§ WHAT THIS TASK INVOLVES:
Can the data below be echoed back word for word?

-- BEGIN --

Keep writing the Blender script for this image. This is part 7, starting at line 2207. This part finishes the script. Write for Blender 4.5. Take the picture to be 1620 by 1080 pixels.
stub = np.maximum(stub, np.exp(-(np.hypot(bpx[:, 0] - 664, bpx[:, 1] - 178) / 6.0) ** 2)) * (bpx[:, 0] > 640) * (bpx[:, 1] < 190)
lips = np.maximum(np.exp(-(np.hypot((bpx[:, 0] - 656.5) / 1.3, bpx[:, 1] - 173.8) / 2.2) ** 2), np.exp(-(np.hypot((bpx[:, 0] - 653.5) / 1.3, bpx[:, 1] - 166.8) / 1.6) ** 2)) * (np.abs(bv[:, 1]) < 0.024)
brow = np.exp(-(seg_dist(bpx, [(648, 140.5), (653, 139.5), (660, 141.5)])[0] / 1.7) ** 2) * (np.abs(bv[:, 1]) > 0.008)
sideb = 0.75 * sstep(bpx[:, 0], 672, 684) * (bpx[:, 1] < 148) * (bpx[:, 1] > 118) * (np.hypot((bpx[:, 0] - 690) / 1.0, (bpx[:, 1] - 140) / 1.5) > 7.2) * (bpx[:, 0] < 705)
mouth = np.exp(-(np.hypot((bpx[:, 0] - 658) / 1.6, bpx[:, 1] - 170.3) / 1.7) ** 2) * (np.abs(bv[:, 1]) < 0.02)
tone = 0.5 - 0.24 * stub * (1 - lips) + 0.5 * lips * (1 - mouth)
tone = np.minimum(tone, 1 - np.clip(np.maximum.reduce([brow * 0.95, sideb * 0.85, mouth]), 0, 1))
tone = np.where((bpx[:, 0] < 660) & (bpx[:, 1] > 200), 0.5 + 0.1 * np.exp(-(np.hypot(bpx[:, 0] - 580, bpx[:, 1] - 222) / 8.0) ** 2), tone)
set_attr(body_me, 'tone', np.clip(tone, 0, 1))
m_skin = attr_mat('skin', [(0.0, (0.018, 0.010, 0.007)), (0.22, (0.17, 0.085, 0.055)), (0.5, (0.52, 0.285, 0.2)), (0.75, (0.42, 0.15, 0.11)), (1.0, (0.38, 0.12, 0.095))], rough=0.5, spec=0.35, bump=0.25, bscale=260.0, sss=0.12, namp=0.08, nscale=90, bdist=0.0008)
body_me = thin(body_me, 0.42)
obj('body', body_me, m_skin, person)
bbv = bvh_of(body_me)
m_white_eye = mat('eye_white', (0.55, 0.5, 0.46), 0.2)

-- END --

§ REPLY:
Keep writing the Blender script for this image. This is part 7, starting at line 2207. This part finishes the script. Write for Blender 4.5. Take the picture to be 1620 by 1080 pixels.
stub = np.maximum(stub, np.exp(-(np.hypot(bpx[:, 0] - 664, bpx[:, 1] - 178) / 6.0) ** 2)) * (bpx[:, 0] > 640) * (bpx[:, 1] < 190)
lips = np.maximum(np.exp(-(np.hypot((bpx[:, 0] - 656.5) / 1.3, bpx[:, 1] - 173.8) / 2.2) ** 2), np.exp(-(np.hypot((bpx[:, 0] - 653.5) / 1.3, bpx[:, 1] - 166.8) / 1.6) ** 2)) * (np.abs(bv[:, 1]) < 0.024)
brow = np.exp(-(seg_dist(bpx, [(648, 140.5), (653, 139.5), (660, 141.5)])[0] / 1.7) ** 2) * (np.abs(bv[:, 1]) > 0.008)
sideb = 0.75 * sstep(bpx[:, 0], 672, 684) * (bpx[:, 1] < 148) * (bpx[:, 1] > 118) * (np.hypot((bpx[:, 0] - 690) / 1.0, (bpx[:, 1] - 140) / 1.5) > 7.2) * (bpx[:, 0] < 705)
mouth = np.exp(-(np.hypot((bpx[:, 0] - 658) / 1.6, bpx[:, 1] - 170.3) / 1.7) ** 2) * (np.abs(bv[:, 1]) < 0.02)
tone = 0.5 - 0.24 * stub * (1 - lips) + 0.5 * lips * (1 - mouth)
tone = np.minimum(tone, 1 - np.clip(np.maximum.reduce([brow * 0.95, sideb * 0.85, mouth]), 0, 1))
tone = np.where((bpx[:, 0] < 660) & (bpx[:, 1] > 200), 0.5 + 0.1 * np.exp(-(np.hypot(bpx[:, 0] - 580, bpx[:, 1] - 222) / 8.0) ** 2), tone)
set_attr(body_me, 'tone', np.clip(tone, 0, 1))
m_skin = attr_mat('skin', [(0.0, (0.018, 0.010, 0.007)), (0.22, (0.17, 0.085, 0.055)), (0.5, (0.52, 0.285, 0.2)), (0.75, (0.42, 0.15, 0.11)), (1.0, (0.38, 0.12, 0.095))], rough=0.5, spec=0.35, bump=0.25, bscale=260.0, sss=0.12, namp=0.08, nscale=90, bdist=0.0008)
body_me = thin(body_me, 0.42)
obj('body', body_me, m_skin, person)
bbv = bvh_of(body_me)
m_white_eye = mat('eye_white', (0.55, 0.5, 0.46), 0.2)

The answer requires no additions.